Displaying signature algorithms when doing --check-sigs, disabling algorithms for web of trust.

Tomasz Wozowicz zirconiumnzinc at gmail.com
Sat May 14 22:42:17 CEST 2011

On Thu, May 12, 2011 at 6:07 AM, Jerome Baum <jerome at jeromebaum.com> wrote:
> On Wed, May 11, 2011 at 13:33, Tomasz Wozowicz <zirconiumnzinc at gmail.com>
> wrote:
>> Hi again
>> I have problems with finding that message with search engine. Do you
>> remember when that disscusion took place? At least the year?
> This Apr, subject was: "Updating signature cert-level". For whether it makes
> sense, read the discussion. For the solution, to quote:
>> GnuPG supports reading a trust "map" generated by an external process that
>> can use whatever trust rules it likes.
> I think he's referring to import-ownertrust in combination with trust-model
> direct.
> --
> Jerome Baum
> tel +49-1578-8434336
> email jerome at jeromebaum.com
> --
> PGP: A0E4 B2D4 94E6 20EE 85BA E45B 63E4 2BD8 C58C 753A
> PGP: 2C23 EBFF DF1A 840D 2351 F5F5 F25B A03F 2152 36DA

Thanks  Jerome.
"GnuPG supports reading a trust "map" generated by an external process
that can use whatever trust rules it likes."
This requires another piece of software (or programming skills).

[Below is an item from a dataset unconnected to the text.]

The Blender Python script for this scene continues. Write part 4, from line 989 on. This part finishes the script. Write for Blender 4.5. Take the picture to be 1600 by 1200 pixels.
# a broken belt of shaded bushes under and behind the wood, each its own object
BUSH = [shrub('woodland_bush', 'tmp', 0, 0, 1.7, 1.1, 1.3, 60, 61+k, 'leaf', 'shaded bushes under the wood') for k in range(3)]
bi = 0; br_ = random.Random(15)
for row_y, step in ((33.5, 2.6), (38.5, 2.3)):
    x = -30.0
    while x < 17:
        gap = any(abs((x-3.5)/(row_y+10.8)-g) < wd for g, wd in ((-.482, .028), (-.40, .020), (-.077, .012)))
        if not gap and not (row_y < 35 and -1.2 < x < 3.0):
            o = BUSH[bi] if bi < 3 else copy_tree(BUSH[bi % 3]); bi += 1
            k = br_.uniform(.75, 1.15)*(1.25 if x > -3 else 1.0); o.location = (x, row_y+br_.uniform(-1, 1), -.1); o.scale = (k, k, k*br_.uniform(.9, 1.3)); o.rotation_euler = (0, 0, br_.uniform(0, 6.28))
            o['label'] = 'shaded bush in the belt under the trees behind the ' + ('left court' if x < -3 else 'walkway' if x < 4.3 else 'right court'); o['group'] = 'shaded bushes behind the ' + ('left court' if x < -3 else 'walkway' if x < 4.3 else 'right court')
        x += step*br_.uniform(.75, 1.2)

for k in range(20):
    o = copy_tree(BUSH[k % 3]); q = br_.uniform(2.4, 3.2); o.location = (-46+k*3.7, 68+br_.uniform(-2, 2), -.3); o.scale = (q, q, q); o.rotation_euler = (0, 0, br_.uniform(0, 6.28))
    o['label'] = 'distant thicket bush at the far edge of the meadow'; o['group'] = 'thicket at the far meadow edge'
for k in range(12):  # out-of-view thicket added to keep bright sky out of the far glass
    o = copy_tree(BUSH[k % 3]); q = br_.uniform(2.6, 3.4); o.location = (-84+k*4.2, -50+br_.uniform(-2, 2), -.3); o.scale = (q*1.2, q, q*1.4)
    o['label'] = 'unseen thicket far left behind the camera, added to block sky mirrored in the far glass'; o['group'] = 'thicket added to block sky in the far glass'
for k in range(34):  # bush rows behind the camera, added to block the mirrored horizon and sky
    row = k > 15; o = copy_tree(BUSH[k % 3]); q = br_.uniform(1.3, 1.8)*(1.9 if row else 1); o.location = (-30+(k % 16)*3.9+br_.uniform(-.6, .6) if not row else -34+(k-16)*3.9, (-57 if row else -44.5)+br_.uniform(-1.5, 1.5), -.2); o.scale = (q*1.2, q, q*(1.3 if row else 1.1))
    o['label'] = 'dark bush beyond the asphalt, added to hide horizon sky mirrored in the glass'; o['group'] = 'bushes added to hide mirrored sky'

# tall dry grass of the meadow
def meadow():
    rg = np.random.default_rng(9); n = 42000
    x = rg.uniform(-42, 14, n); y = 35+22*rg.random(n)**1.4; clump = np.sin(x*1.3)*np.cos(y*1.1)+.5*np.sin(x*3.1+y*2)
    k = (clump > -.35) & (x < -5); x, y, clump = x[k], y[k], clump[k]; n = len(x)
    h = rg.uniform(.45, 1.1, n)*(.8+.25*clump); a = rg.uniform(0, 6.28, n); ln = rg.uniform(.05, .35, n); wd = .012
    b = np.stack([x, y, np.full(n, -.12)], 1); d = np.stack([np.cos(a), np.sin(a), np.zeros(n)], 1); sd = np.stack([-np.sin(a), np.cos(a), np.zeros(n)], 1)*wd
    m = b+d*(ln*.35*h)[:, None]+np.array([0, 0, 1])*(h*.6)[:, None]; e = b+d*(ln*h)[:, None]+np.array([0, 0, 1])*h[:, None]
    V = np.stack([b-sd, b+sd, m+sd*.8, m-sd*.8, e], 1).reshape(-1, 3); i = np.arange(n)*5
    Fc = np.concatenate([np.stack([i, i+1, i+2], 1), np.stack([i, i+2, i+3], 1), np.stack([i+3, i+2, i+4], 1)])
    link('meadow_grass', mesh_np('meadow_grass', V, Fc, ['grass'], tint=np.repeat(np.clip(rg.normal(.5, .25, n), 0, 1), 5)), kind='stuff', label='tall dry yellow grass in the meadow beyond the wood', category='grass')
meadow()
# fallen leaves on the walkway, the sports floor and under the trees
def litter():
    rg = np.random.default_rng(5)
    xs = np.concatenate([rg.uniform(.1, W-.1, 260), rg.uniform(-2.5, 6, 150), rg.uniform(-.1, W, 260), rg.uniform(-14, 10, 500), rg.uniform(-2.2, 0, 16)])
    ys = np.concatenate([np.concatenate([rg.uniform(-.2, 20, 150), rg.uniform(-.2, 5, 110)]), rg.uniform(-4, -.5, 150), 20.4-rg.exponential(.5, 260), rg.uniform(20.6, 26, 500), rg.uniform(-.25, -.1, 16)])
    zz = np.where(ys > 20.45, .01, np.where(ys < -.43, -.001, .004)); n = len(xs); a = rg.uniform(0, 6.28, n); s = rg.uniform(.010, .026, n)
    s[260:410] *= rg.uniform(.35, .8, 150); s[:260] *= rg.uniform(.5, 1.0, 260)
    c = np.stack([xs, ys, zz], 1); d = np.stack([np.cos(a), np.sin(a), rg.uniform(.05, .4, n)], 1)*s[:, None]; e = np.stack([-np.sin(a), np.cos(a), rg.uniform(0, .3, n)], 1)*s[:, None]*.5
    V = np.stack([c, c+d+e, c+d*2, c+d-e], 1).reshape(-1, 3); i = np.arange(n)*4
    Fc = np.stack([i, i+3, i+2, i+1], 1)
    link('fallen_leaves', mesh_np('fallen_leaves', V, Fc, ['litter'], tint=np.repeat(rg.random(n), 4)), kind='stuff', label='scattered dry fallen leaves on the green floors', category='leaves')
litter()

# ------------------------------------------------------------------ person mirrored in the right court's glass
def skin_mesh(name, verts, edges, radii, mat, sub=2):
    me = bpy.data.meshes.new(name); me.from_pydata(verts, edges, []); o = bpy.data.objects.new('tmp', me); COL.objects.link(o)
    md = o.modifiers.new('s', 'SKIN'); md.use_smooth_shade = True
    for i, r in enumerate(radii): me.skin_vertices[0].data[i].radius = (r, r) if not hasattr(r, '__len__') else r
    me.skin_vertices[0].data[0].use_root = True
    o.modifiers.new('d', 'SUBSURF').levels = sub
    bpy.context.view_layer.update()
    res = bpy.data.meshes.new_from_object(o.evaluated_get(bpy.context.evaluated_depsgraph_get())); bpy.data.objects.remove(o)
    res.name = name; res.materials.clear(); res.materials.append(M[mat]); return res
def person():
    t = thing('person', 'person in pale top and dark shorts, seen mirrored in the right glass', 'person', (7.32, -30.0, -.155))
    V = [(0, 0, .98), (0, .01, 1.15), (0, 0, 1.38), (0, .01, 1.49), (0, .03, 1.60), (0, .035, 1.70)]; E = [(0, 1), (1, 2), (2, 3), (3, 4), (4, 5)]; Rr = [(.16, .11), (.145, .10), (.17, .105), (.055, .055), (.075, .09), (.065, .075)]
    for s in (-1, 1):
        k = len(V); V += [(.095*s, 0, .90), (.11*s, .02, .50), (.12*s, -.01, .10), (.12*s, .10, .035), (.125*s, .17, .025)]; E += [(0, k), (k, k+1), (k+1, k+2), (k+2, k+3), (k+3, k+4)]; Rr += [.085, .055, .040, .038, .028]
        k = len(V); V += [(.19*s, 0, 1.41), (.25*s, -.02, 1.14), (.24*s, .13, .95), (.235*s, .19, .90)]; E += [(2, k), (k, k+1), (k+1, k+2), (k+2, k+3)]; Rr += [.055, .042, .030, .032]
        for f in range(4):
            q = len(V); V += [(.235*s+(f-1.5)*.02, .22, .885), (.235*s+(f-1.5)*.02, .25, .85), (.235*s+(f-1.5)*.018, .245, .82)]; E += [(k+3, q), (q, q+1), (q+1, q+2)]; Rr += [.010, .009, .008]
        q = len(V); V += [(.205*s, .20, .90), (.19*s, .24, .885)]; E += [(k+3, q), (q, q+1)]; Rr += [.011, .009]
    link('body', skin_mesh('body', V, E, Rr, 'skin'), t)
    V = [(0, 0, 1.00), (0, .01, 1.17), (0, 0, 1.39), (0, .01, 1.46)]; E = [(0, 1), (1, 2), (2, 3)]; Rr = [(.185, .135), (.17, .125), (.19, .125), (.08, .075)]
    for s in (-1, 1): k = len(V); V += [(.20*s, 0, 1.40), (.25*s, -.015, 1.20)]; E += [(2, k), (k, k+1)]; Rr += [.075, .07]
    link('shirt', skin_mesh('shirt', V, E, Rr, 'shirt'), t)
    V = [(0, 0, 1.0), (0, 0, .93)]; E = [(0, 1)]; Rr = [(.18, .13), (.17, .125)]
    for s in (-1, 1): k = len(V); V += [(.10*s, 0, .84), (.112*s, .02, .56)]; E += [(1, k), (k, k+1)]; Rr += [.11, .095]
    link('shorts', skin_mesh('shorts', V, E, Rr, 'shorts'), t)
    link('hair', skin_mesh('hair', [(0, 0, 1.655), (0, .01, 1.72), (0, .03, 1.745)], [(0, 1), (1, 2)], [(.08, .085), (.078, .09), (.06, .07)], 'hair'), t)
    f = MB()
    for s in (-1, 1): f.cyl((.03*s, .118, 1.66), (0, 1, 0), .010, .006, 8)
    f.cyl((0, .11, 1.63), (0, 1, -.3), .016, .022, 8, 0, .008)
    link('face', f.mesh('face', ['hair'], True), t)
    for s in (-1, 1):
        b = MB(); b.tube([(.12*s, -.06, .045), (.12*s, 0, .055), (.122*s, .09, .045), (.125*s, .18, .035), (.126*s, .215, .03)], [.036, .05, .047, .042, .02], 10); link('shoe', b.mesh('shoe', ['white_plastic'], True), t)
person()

I
don't know of any software that does this, and i lack programming
skills. So this solution is not for me :(
I'm not a cryptographer, however I think that those issues are
serious, because as we know, algorithms that are now considered
secure, will probably become broken one day. While this most likely is
not going to happen overnight, suddenly and unexpectedly, it could be
still good for users to enforce their policy regarding minimal
strenght of algorithms accepted by their web or trust., or if person
is using "direct" trust model, it could be useful when person is doing
--check-sigs (or check in the --edit-key shell), to display
signatures, along with their algorithms, and signers key/uid validity,
to have enough confidence when setting validity of keys/uids signed by
other people. Of course new versions of GnuPG could enforce minimal
strength of algorithms, however it doesn't allow users to decide about
confidence/security level, so in my opinion GnuPG should only set sane
defaults. Also it will allow someone who  is still using older version
of GnuPG for some reason (like older packages in distributions
repository) to use strong enough algorithms to verify authenticity of
new software.

Should i crosspost the first message of this thread and this one to
gnupg-devel? Or maybe i should contact Mr. Koch directly?
Werner if you read this thread please reply. Thanks.